● **EXERCISE PROMPT**: Below is a listing. Gather each line of it that contains "picture".

***** MATERIAL PROVIDED *****

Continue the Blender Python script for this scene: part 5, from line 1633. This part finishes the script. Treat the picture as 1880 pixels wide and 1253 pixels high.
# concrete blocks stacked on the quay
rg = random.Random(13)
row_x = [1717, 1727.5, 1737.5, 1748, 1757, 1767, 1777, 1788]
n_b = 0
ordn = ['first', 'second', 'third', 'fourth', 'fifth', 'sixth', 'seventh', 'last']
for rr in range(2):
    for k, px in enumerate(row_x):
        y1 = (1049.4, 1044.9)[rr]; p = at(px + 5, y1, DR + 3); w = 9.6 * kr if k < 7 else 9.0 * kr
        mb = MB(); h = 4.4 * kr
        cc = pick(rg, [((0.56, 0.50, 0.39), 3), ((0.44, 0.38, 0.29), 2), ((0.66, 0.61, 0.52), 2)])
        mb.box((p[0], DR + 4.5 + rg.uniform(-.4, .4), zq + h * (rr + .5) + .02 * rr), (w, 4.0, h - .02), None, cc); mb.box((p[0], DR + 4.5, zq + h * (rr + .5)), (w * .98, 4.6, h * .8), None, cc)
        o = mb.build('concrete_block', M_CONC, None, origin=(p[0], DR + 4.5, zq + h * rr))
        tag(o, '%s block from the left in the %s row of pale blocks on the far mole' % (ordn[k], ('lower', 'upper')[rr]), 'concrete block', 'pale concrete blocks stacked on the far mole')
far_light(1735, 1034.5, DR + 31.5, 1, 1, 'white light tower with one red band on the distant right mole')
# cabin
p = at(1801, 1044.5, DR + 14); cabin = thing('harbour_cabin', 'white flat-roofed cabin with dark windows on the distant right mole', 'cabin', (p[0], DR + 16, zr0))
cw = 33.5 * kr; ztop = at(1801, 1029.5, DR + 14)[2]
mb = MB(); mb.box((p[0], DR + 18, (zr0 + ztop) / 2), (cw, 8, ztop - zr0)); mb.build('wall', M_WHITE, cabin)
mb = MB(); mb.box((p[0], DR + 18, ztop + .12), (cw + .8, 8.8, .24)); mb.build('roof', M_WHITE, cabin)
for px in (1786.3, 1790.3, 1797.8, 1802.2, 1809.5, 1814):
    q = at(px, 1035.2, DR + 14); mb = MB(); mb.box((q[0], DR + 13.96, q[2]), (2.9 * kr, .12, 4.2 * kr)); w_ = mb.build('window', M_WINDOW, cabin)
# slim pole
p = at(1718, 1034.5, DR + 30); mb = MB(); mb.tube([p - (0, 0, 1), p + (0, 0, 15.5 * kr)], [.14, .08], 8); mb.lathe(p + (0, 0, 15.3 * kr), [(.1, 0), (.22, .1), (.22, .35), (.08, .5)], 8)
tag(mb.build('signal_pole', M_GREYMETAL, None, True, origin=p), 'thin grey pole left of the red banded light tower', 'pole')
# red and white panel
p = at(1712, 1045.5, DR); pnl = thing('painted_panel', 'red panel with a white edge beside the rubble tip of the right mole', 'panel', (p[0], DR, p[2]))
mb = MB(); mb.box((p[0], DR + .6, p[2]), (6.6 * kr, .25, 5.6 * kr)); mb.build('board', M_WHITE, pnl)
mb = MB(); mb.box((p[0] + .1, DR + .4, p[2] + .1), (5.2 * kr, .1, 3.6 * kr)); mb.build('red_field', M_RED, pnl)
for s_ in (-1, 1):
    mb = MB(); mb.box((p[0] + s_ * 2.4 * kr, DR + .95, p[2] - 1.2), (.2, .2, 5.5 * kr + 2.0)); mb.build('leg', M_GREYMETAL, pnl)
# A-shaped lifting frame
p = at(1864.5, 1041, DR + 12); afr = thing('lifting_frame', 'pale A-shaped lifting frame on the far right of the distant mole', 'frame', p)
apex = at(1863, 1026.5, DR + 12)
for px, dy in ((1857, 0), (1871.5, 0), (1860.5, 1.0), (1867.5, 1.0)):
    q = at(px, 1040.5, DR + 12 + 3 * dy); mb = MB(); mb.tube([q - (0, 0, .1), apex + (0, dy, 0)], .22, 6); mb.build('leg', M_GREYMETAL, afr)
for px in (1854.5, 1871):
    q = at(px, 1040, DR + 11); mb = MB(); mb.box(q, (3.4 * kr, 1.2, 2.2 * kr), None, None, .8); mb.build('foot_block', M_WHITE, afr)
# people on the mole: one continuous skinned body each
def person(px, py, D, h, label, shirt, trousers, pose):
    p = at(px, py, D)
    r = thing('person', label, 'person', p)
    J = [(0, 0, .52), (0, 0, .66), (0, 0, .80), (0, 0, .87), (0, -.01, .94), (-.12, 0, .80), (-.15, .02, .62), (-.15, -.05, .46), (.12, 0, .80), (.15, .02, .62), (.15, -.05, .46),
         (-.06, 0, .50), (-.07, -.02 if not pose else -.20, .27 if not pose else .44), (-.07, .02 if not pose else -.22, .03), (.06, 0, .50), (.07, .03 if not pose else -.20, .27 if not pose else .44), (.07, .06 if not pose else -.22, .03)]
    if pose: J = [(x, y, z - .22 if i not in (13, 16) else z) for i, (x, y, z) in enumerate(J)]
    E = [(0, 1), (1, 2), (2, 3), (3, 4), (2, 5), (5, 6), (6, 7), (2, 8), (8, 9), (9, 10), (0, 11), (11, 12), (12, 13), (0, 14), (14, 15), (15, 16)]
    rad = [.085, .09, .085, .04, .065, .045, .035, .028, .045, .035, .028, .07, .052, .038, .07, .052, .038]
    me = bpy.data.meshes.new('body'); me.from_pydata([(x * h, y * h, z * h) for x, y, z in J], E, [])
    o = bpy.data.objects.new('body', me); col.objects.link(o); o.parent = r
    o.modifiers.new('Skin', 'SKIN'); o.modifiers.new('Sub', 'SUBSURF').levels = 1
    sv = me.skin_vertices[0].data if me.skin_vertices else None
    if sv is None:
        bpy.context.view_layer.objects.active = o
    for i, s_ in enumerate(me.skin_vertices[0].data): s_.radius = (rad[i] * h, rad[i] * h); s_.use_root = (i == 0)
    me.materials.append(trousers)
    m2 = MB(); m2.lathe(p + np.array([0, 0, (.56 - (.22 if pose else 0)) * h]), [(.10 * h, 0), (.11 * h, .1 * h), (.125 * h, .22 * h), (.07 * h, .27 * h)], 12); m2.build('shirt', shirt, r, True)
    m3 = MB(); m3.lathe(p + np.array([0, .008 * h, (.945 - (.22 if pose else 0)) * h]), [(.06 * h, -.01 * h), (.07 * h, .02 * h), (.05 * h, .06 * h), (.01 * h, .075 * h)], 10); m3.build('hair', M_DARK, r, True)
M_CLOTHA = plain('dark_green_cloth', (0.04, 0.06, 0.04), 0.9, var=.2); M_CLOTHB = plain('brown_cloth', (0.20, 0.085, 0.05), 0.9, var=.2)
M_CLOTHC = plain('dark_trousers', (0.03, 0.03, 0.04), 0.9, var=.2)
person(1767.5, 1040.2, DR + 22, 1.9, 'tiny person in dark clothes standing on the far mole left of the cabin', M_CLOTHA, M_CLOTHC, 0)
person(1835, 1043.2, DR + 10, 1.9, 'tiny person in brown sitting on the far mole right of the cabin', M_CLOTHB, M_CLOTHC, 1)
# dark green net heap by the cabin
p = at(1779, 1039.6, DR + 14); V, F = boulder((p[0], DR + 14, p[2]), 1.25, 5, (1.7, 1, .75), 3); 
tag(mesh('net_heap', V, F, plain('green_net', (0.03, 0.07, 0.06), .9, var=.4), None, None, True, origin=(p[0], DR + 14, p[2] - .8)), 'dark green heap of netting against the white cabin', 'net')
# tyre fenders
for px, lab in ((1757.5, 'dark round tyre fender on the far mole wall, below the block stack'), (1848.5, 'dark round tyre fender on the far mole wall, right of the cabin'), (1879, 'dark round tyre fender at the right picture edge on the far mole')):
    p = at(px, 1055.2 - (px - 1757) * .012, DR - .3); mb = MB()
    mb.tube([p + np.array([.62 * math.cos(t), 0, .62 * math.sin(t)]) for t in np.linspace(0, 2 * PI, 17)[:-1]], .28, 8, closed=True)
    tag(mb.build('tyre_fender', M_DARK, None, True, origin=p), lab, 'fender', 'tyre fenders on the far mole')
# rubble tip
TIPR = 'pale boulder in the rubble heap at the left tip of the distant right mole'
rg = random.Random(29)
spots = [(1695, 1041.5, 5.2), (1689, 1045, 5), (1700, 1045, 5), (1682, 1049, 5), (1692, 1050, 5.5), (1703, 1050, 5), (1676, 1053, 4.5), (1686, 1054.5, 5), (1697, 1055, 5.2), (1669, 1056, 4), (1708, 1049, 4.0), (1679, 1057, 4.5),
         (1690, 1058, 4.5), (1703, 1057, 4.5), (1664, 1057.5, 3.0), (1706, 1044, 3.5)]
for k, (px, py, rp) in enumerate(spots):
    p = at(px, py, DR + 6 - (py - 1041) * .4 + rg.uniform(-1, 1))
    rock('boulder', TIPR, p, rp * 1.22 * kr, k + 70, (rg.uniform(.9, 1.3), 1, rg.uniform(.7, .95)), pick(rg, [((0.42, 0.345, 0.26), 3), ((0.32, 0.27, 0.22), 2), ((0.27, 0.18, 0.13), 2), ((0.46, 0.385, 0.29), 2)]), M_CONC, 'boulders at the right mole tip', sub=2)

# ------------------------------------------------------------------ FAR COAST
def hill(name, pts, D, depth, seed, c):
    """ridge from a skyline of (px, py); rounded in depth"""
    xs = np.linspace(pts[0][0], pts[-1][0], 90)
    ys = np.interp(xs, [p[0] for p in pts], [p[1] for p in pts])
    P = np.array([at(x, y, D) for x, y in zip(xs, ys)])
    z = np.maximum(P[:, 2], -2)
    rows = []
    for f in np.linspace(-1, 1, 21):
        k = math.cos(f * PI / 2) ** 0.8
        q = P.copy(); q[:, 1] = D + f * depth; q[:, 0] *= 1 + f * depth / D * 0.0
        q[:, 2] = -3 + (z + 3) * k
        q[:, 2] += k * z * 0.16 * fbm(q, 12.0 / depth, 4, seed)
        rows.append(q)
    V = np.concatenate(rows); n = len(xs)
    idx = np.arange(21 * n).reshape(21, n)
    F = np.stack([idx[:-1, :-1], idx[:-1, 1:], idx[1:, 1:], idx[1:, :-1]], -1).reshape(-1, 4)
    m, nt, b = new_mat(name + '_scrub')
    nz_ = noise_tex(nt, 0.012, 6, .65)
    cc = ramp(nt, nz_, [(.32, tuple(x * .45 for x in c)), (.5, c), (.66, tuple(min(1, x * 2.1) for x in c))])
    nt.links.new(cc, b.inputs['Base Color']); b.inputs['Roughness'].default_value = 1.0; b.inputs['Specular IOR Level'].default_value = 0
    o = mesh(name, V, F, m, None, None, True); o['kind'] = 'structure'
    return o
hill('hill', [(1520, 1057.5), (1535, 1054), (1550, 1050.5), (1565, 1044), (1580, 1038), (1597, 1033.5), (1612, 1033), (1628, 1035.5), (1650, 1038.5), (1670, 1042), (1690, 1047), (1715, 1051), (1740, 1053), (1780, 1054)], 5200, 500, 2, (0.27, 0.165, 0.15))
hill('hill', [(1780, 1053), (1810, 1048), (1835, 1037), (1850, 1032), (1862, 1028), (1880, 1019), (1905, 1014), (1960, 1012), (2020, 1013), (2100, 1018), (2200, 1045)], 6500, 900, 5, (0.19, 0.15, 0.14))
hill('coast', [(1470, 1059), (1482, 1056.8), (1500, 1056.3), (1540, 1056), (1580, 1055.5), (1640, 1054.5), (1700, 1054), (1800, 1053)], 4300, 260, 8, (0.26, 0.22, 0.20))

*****

● **SOLVED EXERCISE**:
Continue the Blender Python script for this scene: part 5, from line 1633. This part finishes the script. Treat the picture as 1880 pixels wide and 1253 pixels high.
for px, lab in ((1757.5, 'dark round tyre fender on the far mole wall, below the block stack'), (1848.5, 'dark round tyre fender on the far mole wall, right of the cabin'), (1879, 'dark round tyre fender at the right picture edge on the far mole')):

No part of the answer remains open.